Without the pictures, write out all the lines below exactly as they appear.
* Start *
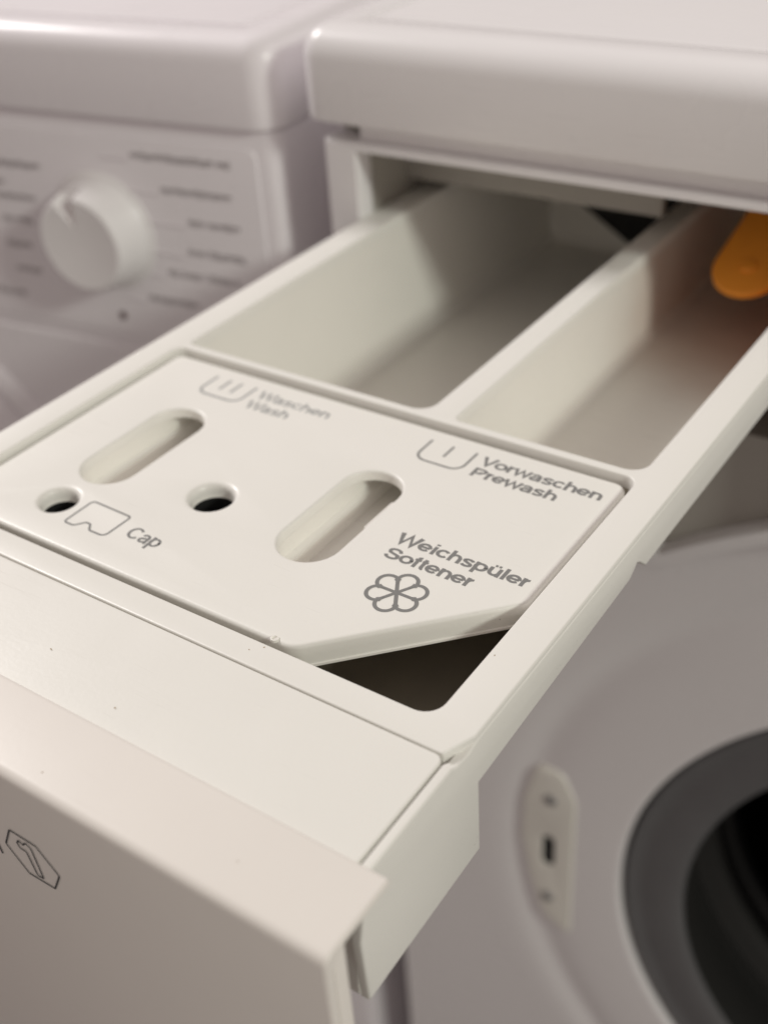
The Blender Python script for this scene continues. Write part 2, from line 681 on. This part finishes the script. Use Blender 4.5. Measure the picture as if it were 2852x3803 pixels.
# front panel with the large round dish
RH = 0.268
V, F = plate_data(rrect(0.0, BASE + 0.06, MW, 0.0298, 0.001, 3), [circle(SX, SZ, RH, 128), rrect(0.008, -0.0645, 0.205, 0.0286, 0.002, 2)], 0, 0.002, 0.0)
F = [f for f in F]
wpart('front_panel', xz(V, 0.0135), F, ENAMEL)
prof = [(RH, 0.0115), (0.260, 0.0116), (0.252, 0.0120), (0.247, 0.0130), (0.243, 0.0143), (0.239, 0.0151), (0.235, 0.0148),
        (0.230, 0.0139), (0.224, 0.0131), (0.215, 0.0128), (0.205, 0.0128), (0.196, 0.0130), (0.192, 0.0132),
        (0.188, 0.0134), (0.1848, 0.0136), (0.1842, 0.0140), (0.1839, 0.0150), (0.1836, 0.0280)]
V, F = lathe_y(prof, SX, SZ, 160)
wpart('door_surround', V, F, ENAMEL, smooth=60)
prof = [(0.1825, 0.0190), (0.1808, 0.0165), (0.178, 0.0170), (0.176, 0.0190), (0.171, 0.0180), (0.162, 0.0183), (0.156, 0.0190), (0.153, 0.0205), (0.152, 0.0225)]
V, F = lathe_y(prof, SX, SZ, 128)
wpart('door_seal', V, F, RUBBER, smooth=60)
prof = [(0.1520, 0.0227), (0.1520, 0.0300), (0.1540, 0.0400), (0.1570, 0.0500), (0.163, 0.060), (0.168, 0.068), (0.170, 0.078)]
V, F = lathe_y(prof, SX, SZ, 128)
wpart('seal_fold', V, F, RUBBER2, smooth=60)
prof = [(0.170, 0.079), (0.166, 0.083), (0.160, 0.086), (0.1585, 0.089), (0.1585, 0.092), (0.162, 0.097)]
V, F = lathe_y(prof, SX, SZ, 128)
wpart('seal_lip', V, F, RUBBER2, smooth=60)
prof = [(0.162, 0.100), (0.156, 0.101), (0.153, 0.104), (0.153, 0.110), (0.158, 0.114), (0.20, 0.118), (0.235, 0.125), (0.24, 0.14),
        (0.24, 0.42), (0.235, 0.43), (0.0005, 0.43)]
V, F = lathe_y(prof, SX, SZ, 96)
wpart('drum', V, F, STEEL, smooth=50)

# latch plate on the left of the door opening
lx, lz = 0.0985, -0.0085
lp = rpoly([(lx - .0110, -0.362 + lz), (lx - .0030, -0.390 + lz), (lx + .0150, -0.3985 + lz), (lx + .0150, -0.288 + lz), (lx + .007, -0.271 + lz),
            (lx - .0085, -0.2725 + lz), (lx - .0155, -0.300 + lz), (lx - .0165, -0.330 + lz)], [.02, .012, .003, .010, .007, .007, .02, .02], 5)
slot = rrect(lx - .0034, -0.3450 + lz, lx + .0034, -0.3220 + lz, 0.0033, 5)
V, F = plate_data(lp, [slot], 0, 0.0055, 0.0022, 4, [0.0006])
pl = wpart('latch_plate', xz(V, 0.0172), F, PLATE)
V, F = plate_data(rrect(lx - .006, -0.347 + lz, lx + .006, -0.321 + lz, 0.002, 3), [], 0, 0.002, 0)
wpart('latch_slot', xz(V, 0.0144), F, BLACK, pl)
for zc in (-0.2930 + lz, -0.3715 + lz):
    V, F = plate_data(circle(lx + .0005, zc, 0.0036, 24), [], 0, 0.0014, 0.0007, 3)
    wpart('screw', xz(V, 0.0120), F, SCREW, pl)

# ================================================================ left machine
n7 = R(7.9)
ux, uy = math.cos(n7), math.sin(n7)
LOC = (-0.112 - uy * 0.003, 0.0949 + ux * 0.003, BASE)
K = 1.06
CP = (0.17420653, -0.23832157, 0.1695128)
LOC = tuple(c + K * (l - c) for c, l in zip(CP, LOC))      # stands flush with its neighbour, 8 mm lower
lm = empty('tumble_dryer', LOC, n7,
           'white neighbouring laundry machine on the left with round programme knob and rows of printed text', 'tumble dryer')
LW = 0.60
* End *
- _Written reply_:
The Blender Python script for this scene continues. Write part 2, from line 681 on. This part finishes the script. Use Blender 4.5. Measure the picture as if it were 2852x3803 pixels.
# front panel with the large round dish
RH = 0.268
V, F = plate_data(rrect(0.0, BASE + 0.06, MW, 0.0298, 0.001, 3), [circle(SX, SZ, RH, 128), rrect(0.008, -0.0645, 0.205, 0.0286, 0.002, 2)], 0, 0.002, 0.0)
F = [f for f in F]
wpart('front_panel', xz(V, 0.0135), F, ENAMEL)
prof = [(RH, 0.0115), (0.260, 0.0116), (0.252, 0.0120), (0.247, 0.0130), (0.243, 0.0143), (0.239, 0.0151), (0.235, 0.0148),
        (0.230, 0.0139), (0.224, 0.0131), (0.215, 0.0128), (0.205, 0.0128), (0.196, 0.0130), (0.192, 0.0132),
        (0.188, 0.0134), (0.1848, 0.0136), (0.1842, 0.0140), (0.1839, 0.0150), (0.1836, 0.0280)]
V, F = lathe_y(prof, SX, SZ, 160)
wpart('door_surround', V, F, ENAMEL, smooth=60)
prof = [(0.1825, 0.0190), (0.1808, 0.0165), (0.178, 0.0170), (0.176, 0.0190), (0.171, 0.0180), (0.162, 0.0183), (0.156, 0.0190), (0.153, 0.0205), (0.152, 0.0225)]
V, F = lathe_y(prof, SX, SZ, 128)
wpart('door_seal', V, F, RUBBER, smooth=60)
prof = [(0.1520, 0.0227), (0.1520, 0.0300), (0.1540, 0.0400), (0.1570, 0.0500), (0.163, 0.060), (0.168, 0.068), (0.170, 0.078)]
V, F = lathe_y(prof, SX, SZ, 128)
wpart('seal_fold', V, F, RUBBER2, smooth=60)
prof = [(0.170, 0.079), (0.166, 0.083), (0.160, 0.086), (0.1585, 0.089), (0.1585, 0.092), (0.162, 0.097)]
V, F = lathe_y(prof, SX, SZ, 128)
wpart('seal_lip', V, F, RUBBER2, smooth=60)
prof = [(0.162, 0.100), (0.156, 0.101), (0.153, 0.104), (0.153, 0.110), (0.158, 0.114), (0.20, 0.118), (0.235, 0.125), (0.24, 0.14),
        (0.24, 0.42), (0.235, 0.43), (0.0005, 0.43)]
V, F = lathe_y(prof, SX, SZ, 96)
wpart('drum', V, F, STEEL, smooth=50)

# latch plate on the left of the door opening
lx, lz = 0.0985, -0.0085
lp = rpoly([(lx - .0110, -0.362 + lz), (lx - .0030, -0.390 + lz), (lx + .0150, -0.3985 + lz), (lx + .0150, -0.288 + lz), (lx + .007, -0.271 + lz),
            (lx - .0085, -0.2725 + lz), (lx - .0155, -0.300 + lz), (lx - .0165, -0.330 + lz)], [.02, .012, .003, .010, .007, .007, .02, .02], 5)
slot = rrect(lx - .0034, -0.3450 + lz, lx + .0034, -0.3220 + lz, 0.0033, 5)
V, F = plate_data(lp, [slot], 0, 0.0055, 0.0022, 4, [0.0006])
pl = wpart('latch_plate', xz(V, 0.0172), F, PLATE)
V, F = plate_data(rrect(lx - .006, -0.347 + lz, lx + .006, -0.321 + lz, 0.002, 3), [], 0, 0.002, 0)
wpart('latch_slot', xz(V, 0.0144), F, BLACK, pl)
for zc in (-0.2930 + lz, -0.3715 + lz):
    V, F = plate_data(circle(lx + .0005, zc, 0.0036, 24), [], 0, 0.0014, 0.0007, 3)
    wpart('screw', xz(V, 0.0120), F, SCREW, pl)

# ================================================================ left machine
n7 = R(7.9)
ux, uy = math.cos(n7), math.sin(n7)
LOC = (-0.112 - uy * 0.003, 0.0949 + ux * 0.003, BASE)
K = 1.06
CP = (0.17420653, -0.23832157, 0.1695128)
LOC = tuple(c + K * (l - c) for c, l in zip(CP, LOC))      # stands flush with its neighbour, 8 mm lower
lm = empty('tumble_dryer', LOC, n7,
           'white neighbouring laundry machine on the left with round programme knob and rows of printed text', 'tumble dryer')
LW = 0.60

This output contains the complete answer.